20 responses to “Roger Goodell: Pro Bowl game doesn’t work

  1. I gave it like a quick 20 second thought, and I thought about giving the players deserving there accolades, but how without doing anything physical for obvious reasons. I thought of Madden, maybe theres something there. Would be cool if they could all play themselves in Madden and the winner still gets a payday to make it serious.

  2. ABC used to have something they called the “Superstars” competition with a bunch of events between different types of athletes. I remember that being pretty fun to watch. I’d watch un upgraded skills competition like that where the winners got a big cash prize.

  3. The pro bowl doesn’t work (anymore).
    Glad I’m old for a change.
    It used to be pretty sweet.

  4. Easy. You make it like the premier league’s charity shield. Play the game in August at the HOF.

  5. Pay the players a pro bowl bonus for making it that makes their eyes light up. Then pay them a bigger bonus for winning. Move it back to after the superbowl. Remove kickoffs and punts. No blitzing maybe. Make the rosters big enough where each participant only plays a quarter. And we’re relevant again.

    And don’t tell me about player safety.
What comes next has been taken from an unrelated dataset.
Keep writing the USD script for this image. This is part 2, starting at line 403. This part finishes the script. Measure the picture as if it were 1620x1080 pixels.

Lots of players are eliminated from contention in December and are still playing meaningless games.

  6. Players make too much money now for them to care. Half of them don’t even show up to the game so you have second string players making pro-bowls. It’s lost all meaning and is a mockery of the sport.

  7. The NFL should recognize the impact of this on the game as a whole. It’s an admission.

  8. My suggestions:

    1. Continue to conduct the All-Pro selection process for each conference because of the achievement the title represents and also many players have incentives/bonuses for making an All-Pro team.
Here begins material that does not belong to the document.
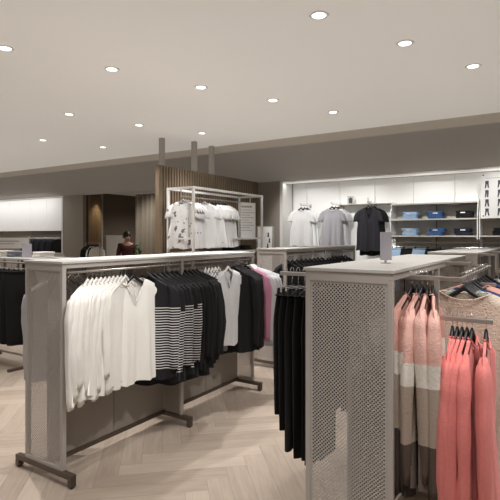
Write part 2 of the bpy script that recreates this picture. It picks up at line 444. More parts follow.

    2. NFL, broadcast members, and corporate sponsors create and televise a big-time event- the “NFL All-Pro Announcement Show”- complete with all bells and whistles, player highlights from the season, etc.

    3A. Eliminate the actual game. A good number of players already avoid playing in the game, and the game, which is more of an exhibition that serves no real purpose, is not compelling to watch.

    3B. Do not conduct some alternative event such as a skills contest or a Madden tourney. Most of the All-Pros won’t bother to participate; most fans won’t tune in; and most broadcast partners and sponsors would be reluctant to commit staff, effort, and money to a poorly attended event that doesn’t draw viewers.

    4. Acknowledge/honor the All-Pros as part of the respective conference championship game weekend. Invite the players and families to an all-expenses paid trip to the host team’s city. Players would be the guests of honor at a league-sponsored dinner and be introduced/acknowledged at an on-field ceremony during half-time. (The plus value of conducting an on-field ceremony must be weighed against the minus value of the fans potentially booing an unpopular opponent.)

  9. ‘And don’t tell me about player safety. Lots of players are eliminated from contention in December and are still playing meaningless games.’

    Those meaningless games still include a game check. The pro bowl payout used to be a nice bonus to the players. Now, that ‘bonus’ will never match the contract or future contract. There is no way in todays game and today’s salaries, that a player will risk injury by actually playing.

  10. I guess seeing Mac Jones dancing in the end zone was the last straw to how silly this game has become.

  11. “Those meaningless games still include a game check. The pro bowl payout used to be a nice bonus to the players. Now, that ‘bonus’ will never match the contract or future contract.”

    Make it. Make the pro bowl game check higher than a regular game check enforced by the collective bargaining agreement. Want to make the players try just pay them. Mitigate chance of injury by mitigating their exposure enforcing only one quarter of play per player.

  12. “Make it. Make the pro bowl game check higher than a regular game check enforced by the collective bargaining agreement. Want to make the players try just pay them. Mitigate chance of injury by mitigating their exposure enforcing only one quarter of play per player.”

    So a guy like Rodgers would make like $3 mill for a quarter while some guys at the min will make 40k? That’s not a sound plan.

  13. Not that I support this but with the “look at me” attitude of most players these days, I’m shocked that the Pro Bowl hasn’t instead turned into a grammy-esque awards show where they all try to top each other’s acceptance speeches. If you think the guys at the draft like the red carpet & fashion wait til you see that….

  14. A party with family and friends maybe with some popular band or singer playing would do it, some interviews and that’s it, not a good reason to risk an injury

  15. Turn the Hall of Fame game into the NFL ALL-Star game. Great way to start the season with a collection of the prior seasons’ best players from each conference playing against each other. Basically have the Pro Bowl at the very beginning of the season instead of at the very end.

  16. GT McNeill is on the right track. February is prime award-show season. An NFL awards program would be the first note in a crescendo that would culminate in the Super Bowl. A-listers would throng to the event in an effort to promote their chances for an Academy Award. Let’s do the thing.

  17. It is good they are having this conversation. Neither the NFL fans, teams, coaches, nor players want to see them play. Injuries to a league-topping player, for an inconsequential game, are not worth the risk. So they play a half speed game that is interesting to nobody. Here is an interesting question – why do they have to play a game? It used to be a marketing tool for the league. In the age of global cable TV this is no longer the case. So what is the point? When players were payed like common workers a trip to Hawaii was cool. With their current pay, It is not a carrot anymore. Lastly I’ll say, In over half a century on Earth I have only ever seen maybe 20 mins of pro-bowl play. This from a person who leaves his house most every Sunday to watch games [which I can’t see on my local @#$%#$^#$% TV]. That should sum up the importance of this game.